→ **Stated problem**: Transcribe the listing below word for word.

→ **Information provided**:
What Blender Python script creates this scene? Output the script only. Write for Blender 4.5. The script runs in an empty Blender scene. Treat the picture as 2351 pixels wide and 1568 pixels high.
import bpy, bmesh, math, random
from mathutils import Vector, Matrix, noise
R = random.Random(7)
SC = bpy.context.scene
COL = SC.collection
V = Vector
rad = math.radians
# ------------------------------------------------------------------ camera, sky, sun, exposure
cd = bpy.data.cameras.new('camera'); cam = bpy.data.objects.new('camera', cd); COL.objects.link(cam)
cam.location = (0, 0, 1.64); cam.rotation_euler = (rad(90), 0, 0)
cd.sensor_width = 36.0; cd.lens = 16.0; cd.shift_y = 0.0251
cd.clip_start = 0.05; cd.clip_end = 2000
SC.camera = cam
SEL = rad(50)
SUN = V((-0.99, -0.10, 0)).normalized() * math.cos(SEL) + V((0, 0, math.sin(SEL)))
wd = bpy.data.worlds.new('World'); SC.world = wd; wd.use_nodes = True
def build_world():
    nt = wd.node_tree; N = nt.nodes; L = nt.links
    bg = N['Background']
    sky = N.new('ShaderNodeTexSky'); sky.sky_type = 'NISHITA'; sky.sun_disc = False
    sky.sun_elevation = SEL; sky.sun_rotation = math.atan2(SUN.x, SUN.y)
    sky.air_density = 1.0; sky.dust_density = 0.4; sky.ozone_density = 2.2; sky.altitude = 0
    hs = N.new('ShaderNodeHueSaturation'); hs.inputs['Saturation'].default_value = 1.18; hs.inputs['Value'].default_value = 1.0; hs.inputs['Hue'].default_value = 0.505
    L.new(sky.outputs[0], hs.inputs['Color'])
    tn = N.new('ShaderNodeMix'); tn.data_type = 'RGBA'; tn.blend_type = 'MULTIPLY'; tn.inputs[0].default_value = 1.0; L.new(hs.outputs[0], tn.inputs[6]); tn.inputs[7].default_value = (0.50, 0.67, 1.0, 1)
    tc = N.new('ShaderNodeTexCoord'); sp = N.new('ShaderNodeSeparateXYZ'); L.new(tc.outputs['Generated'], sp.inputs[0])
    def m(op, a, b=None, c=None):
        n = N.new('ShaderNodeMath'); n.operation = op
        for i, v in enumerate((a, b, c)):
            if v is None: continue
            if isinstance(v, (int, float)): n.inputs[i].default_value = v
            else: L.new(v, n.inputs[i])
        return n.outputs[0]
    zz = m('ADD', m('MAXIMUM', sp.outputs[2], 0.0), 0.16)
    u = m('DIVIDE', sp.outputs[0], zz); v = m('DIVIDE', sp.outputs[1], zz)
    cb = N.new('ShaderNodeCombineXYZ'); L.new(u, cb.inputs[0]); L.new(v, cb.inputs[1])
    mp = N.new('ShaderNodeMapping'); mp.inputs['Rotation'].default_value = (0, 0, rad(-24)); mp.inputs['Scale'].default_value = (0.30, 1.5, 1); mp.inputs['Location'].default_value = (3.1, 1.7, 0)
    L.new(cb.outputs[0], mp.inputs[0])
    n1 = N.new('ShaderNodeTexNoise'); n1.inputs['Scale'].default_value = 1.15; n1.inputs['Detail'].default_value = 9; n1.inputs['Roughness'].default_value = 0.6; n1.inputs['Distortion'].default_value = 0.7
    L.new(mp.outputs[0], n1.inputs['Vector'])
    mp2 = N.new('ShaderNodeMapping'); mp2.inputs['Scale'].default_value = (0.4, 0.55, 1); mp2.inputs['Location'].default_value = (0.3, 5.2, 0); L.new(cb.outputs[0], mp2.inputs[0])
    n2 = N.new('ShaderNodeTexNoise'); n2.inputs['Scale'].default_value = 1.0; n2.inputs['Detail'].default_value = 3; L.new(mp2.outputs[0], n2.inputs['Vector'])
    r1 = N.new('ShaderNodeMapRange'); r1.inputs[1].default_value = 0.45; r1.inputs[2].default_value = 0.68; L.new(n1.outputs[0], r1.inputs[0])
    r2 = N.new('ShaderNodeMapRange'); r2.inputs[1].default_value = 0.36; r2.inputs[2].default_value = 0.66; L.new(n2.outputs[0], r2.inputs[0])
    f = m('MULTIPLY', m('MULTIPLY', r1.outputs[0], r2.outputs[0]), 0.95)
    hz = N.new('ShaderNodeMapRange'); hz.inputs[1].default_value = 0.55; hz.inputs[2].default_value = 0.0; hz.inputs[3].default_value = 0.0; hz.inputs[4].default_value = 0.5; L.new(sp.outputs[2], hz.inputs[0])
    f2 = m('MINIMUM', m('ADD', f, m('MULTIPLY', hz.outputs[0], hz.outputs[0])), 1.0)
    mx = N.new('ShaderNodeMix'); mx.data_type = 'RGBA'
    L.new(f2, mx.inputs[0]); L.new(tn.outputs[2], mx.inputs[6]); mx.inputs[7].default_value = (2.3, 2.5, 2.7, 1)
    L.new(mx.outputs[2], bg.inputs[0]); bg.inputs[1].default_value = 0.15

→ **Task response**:
What Blender Python script creates this scene? Output the script only. Write for Blender 4.5. The script runs in an empty Blender scene. Treat the picture as 2351 pixels wide and 1568 pixels high.
import bpy, bmesh, math, random
from mathutils import Vector, Matrix, noise
R = random.Random(7)
SC = bpy.context.scene
COL = SC.collection
V = Vector
rad = math.radians
# ------------------------------------------------------------------ camera, sky, sun, exposure
cd = bpy.data.cameras.new('camera'); cam = bpy.data.objects.new('camera', cd); COL.objects.link(cam)
cam.location = (0, 0, 1.64); cam.rotation_euler = (rad(90), 0, 0)
cd.sensor_width = 36.0; cd.lens = 16.0; cd.shift_y = 0.0251
cd.clip_start = 0.05; cd.clip_end = 2000
SC.camera = cam
SEL = rad(50)
SUN = V((-0.99, -0.10, 0)).normalized() * math.cos(SEL) + V((0, 0, math.sin(SEL)))
wd = bpy.data.worlds.new('World'); SC.world = wd; wd.use_nodes = True
def build_world():
    nt = wd.node_tree; N = nt.nodes; L = nt.links
    bg = N['Background']
    sky = N.new('ShaderNodeTexSky'); sky.sky_type = 'NISHITA'; sky.sun_disc = False
    sky.sun_elevation = SEL; sky.sun_rotation = math.atan2(SUN.x, SUN.y)
    sky.air_density = 1.0; sky.dust_density = 0.4; sky.ozone_density = 2.2; sky.altitude = 0
    hs = N.new('ShaderNodeHueSaturation'); hs.inputs['Saturation'].default_value = 1.18; hs.inputs['Value'].default_value = 1.0; hs.inputs['Hue'].default_value = 0.505
    L.new(sky.outputs[0], hs.inputs['Color'])
    tn = N.new('ShaderNodeMix'); tn.data_type = 'RGBA'; tn.blend_type = 'MULTIPLY'; tn.inputs[0].default_value = 1.0; L.new(hs.outputs[0], tn.inputs[6]); tn.inputs[7].default_value = (0.50, 0.67, 1.0, 1)
    tc = N.new('ShaderNodeTexCoord'); sp = N.new('ShaderNodeSeparateXYZ'); L.new(tc.outputs['Generated'], sp.inputs[0])
    def m(op, a, b=None, c=None):
        n = N.new('ShaderNodeMath'); n.operation = op
        for i, v in enumerate((a, b, c)):
            if v is None: continue
            if isinstance(v, (int, float)): n.inputs[i].default_value = v
            else: L.new(v, n.inputs[i])
        return n.outputs[0]
    zz = m('ADD', m('MAXIMUM', sp.outputs[2], 0.0), 0.16)
    u = m('DIVIDE', sp.outputs[0], zz); v = m('DIVIDE', sp.outputs[1], zz)
    cb = N.new('ShaderNodeCombineXYZ'); L.new(u, cb.inputs[0]); L.new(v, cb.inputs[1])
    mp = N.new('ShaderNodeMapping'); mp.inputs['Rotation'].default_value = (0, 0, rad(-24)); mp.inputs['Scale'].default_value = (0.30, 1.5, 1); mp.inputs['Location'].default_value = (3.1, 1.7, 0)
    L.new(cb.outputs[0], mp.inputs[0])
    n1 = N.new('ShaderNodeTexNoise'); n1.inputs['Scale'].default_value = 1.15; n1.inputs['Detail'].default_value = 9; n1.inputs['Roughness'].default_value = 0.6; n1.inputs['Distortion'].default_value = 0.7
    L.new(mp.outputs[0], n1.inputs['Vector'])
    mp2 = N.new('ShaderNodeMapping'); mp2.inputs['Scale'].default_value = (0.4, 0.55, 1); mp2.inputs['Location'].default_value = (0.3, 5.2, 0); L.new(cb.outputs[0], mp2.inputs[0])
    n2 = N.new('ShaderNodeTexNoise'); n2.inputs['Scale'].default_value = 1.0; n2.inputs['Detail'].default_value = 3; L.new(mp2.outputs[0], n2.inputs['Vector'])
    r1 = N.new('ShaderNodeMapRange'); r1.inputs[1].default_value = 0.45; r1.inputs[2].default_value = 0.68; L.new(n1.outputs[0], r1.inputs[0])
    r2 = N.new('ShaderNodeMapRange'); r2.inputs[1].default_value = 0.36; r2.inputs[2].default_value = 0.66; L.new(n2.outputs[0], r2.inputs[0])
    f = m('MULTIPLY', m('MULTIPLY', r1.outputs[0], r2.outputs[0]), 0.95)
    hz = N.new('ShaderNodeMapRange'); hz.inputs[1].default_value = 0.55; hz.inputs[2].default_value = 0.0; hz.inputs[3].default_value = 0.0; hz.inputs[4].default_value = 0.5; L.new(sp.outputs[2], hz.inputs[0])
    f2 = m('MINIMUM', m('ADD', f, m('MULTIPLY', hz.outputs[0], hz.outputs[0])), 1.0)
    mx = N.new('ShaderNodeMix'); mx.data_type = 'RGBA'
    L.new(f2, mx.inputs[0]); L.new(tn.outputs[2], mx.inputs[6]); mx.inputs[7].default_value = (2.3, 2.5, 2.7, 1)
    L.new(mx.outputs[2], bg.inputs[0]); bg.inputs[1].default_value = 0.15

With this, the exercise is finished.